Janine Reeves's Open Studio

Watercolour painted plein air in Tuscany

Watercolour painted plein air in Tuscany


Janine studied Fine Art at the Art Academy in London, under the guidance of Robin Lee-Hall PRP, graduating in 2013. She won five scholarships to study watercolor in Rome under Carole Robb formerly of the New York Studio School, and is currently in Rome painting.

This is what Janine says about her work:

"We need to create our own space, we need to help create that environment, which is where the artist can help."

Art allows us to forget, to dream and create fantasy: the child within us can be released from the everyday responsibility of our lives.

My abstract work is influenced by Kandinsky and Hockney as well as the sculpture of Henry Moore and the classical art work of antiquity, which is what makes Rome so special in my heart ”.

This is what Chunghi Choo an artist and curator (USA) said about her work:

“The watercolors of Janine Reeves are extremely well executed with her fluid motion and powerful strokes. She utilizes beautiful composition and color in her efforts to embody the emotional content of her work, creating a vitality especially present in her Pieta piece and collages.”

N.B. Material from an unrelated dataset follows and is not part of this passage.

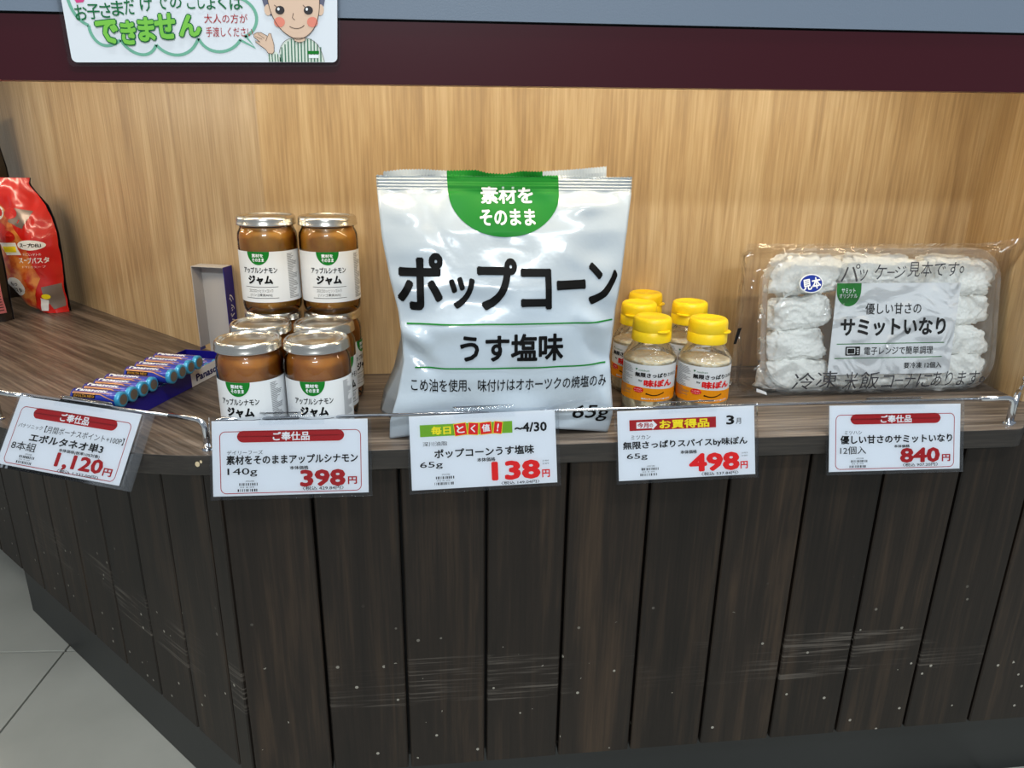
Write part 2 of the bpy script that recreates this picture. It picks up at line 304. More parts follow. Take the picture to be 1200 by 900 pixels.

This is what Lesleigh Salinger an art consultant (NZ) said about her work:

" I thought they had a Constructivist feel to them, rather like those early Picassos done in Horta de Ebro at the beginning of his Cubist period: nice palette. "

 

This is what Rosi Raneri an art curator and critic (Italy) said about her work:

“The beauty and singularity of her painting is expressed through new interpretations of reality although with references and echoes of the painting of the twentieth century ( the expression of color and the geometries of Klee and Kandinskij).                                     Her work recalls the memory; bringing the memories of the real into the canvas and creating an unprecedented stage of pictorial emotions:- through assemblages, crisp iconic applications of symbols emerging, gleaming on the canvas, often elements, or details cut out, each aspect is then recomposed again.                                                                    The color manifests itself through its freshness, vigor, depth and elegance. It is remarkable the importance of the background, which assumes the basic role as a starting point for "other visions". It is a new observation of reality, of humanity, of history, told through symbols and references, a view of the world, typical of the work of art, through the value of geometries expressed in shapes and colors.”